• _STATED TASK_: Output all of the entries below precisely as written.

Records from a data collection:
_ _ _ _
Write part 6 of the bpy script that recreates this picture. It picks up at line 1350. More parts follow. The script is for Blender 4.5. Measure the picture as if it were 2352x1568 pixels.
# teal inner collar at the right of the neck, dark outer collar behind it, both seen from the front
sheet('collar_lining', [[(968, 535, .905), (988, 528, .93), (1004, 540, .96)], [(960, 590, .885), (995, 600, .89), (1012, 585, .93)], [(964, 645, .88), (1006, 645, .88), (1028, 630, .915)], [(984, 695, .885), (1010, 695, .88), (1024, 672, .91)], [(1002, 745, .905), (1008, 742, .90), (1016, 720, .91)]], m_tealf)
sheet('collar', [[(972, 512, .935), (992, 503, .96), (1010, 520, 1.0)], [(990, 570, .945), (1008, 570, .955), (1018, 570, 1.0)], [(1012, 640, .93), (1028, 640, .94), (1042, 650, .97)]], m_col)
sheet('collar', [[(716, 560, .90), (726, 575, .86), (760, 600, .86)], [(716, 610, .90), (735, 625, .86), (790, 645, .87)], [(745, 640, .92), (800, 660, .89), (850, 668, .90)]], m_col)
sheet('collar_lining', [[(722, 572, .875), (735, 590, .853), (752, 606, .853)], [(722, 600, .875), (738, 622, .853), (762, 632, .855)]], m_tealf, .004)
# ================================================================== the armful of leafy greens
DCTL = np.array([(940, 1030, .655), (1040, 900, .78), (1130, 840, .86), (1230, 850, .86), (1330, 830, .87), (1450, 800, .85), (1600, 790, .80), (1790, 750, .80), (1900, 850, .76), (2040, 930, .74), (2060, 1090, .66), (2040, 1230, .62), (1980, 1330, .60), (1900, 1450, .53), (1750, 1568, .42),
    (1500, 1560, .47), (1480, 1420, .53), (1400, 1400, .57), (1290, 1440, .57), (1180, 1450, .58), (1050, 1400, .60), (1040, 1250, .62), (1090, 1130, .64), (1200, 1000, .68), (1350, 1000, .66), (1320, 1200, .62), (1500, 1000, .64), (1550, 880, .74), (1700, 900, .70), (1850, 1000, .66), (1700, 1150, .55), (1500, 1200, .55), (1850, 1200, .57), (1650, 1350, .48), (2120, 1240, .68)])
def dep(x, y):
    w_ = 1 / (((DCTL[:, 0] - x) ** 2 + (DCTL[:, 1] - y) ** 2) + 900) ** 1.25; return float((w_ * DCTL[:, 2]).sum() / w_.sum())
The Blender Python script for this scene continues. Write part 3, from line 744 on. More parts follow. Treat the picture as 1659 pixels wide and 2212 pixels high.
_ _ _ _
• _ANSWER FOR THE TASK_:
Write part 6 of the bpy script that recreates this picture. It picks up at line 1350. More parts follow. The script is for Blender 4.5. Measure the picture as if it were 2352x1568 pixels.
# teal inner collar at the right of the neck, dark outer collar behind it, both seen from the front
sheet('collar_lining', [[(968, 535, .905), (988, 528, .93), (1004, 540, .96)], [(960, 590, .885), (995, 600, .89), (1012, 585, .93)], [(964, 645, .88), (1006, 645, .88), (1028, 630, .915)], [(984, 695, .885), (1010, 695, .88), (1024, 672, .91)], [(1002, 745, .905), (1008, 742, .90), (1016, 720, .91)]], m_tealf)
sheet('collar', [[(972, 512, .935), (992, 503, .96), (1010, 520, 1.0)], [(990, 570, .945), (1008, 570, .955), (1018, 570, 1.0)], [(1012, 640, .93), (1028, 640, .94), (1042, 650, .97)]], m_col)
sheet('collar', [[(716, 560, .90), (726, 575, .86), (760, 600, .86)], [(716, 610, .90), (735, 625, .86), (790, 645, .87)], [(745, 640, .92), (800, 660, .89), (850, 668, .90)]], m_col)
sheet('collar_lining', [[(722, 572, .875), (735, 590, .853), (752, 606, .853)], [(722, 600, .875), (738, 622, .853), (762, 632, .855)]], m_tealf, .004)
# ================================================================== the armful of leafy greens
DCTL = np.array([(940, 1030, .655), (1040, 900, .78), (1130, 840, .86), (1230, 850, .86), (1330, 830, .87), (1450, 800, .85), (1600, 790, .80), (1790, 750, .80), (1900, 850, .76), (2040, 930, .74), (2060, 1090, .66), (2040, 1230, .62), (1980, 1330, .60), (1900, 1450, .53), (1750, 1568, .42),
    (1500, 1560, .47), (1480, 1420, .53), (1400, 1400, .57), (1290, 1440, .57), (1180, 1450, .58), (1050, 1400, .60), (1040, 1250, .62), (1090, 1130, .64), (1200, 1000, .68), (1350, 1000, .66), (1320, 1200, .62), (1500, 1000, .64), (1550, 880, .74), (1700, 900, .70), (1850, 1000, .66), (1700, 1150, .55), (1500, 1200, .55), (1850, 1200, .57), (1650, 1350, .48), (2120, 1240, .68)])
def dep(x, y):
    w_ = 1 / (((DCTL[:, 0] - x) ** 2 + (DCTL[:, 1] - y) ** 2) + 900) ** 1.25; return float((w_ * DCTL[:, 2]).sum() / w_.sum())
The Blender Python script for this scene continues. Write part 3, from line 744 on. More parts follow. Treat the picture as 1659 pixels wide and 2212 pixels high.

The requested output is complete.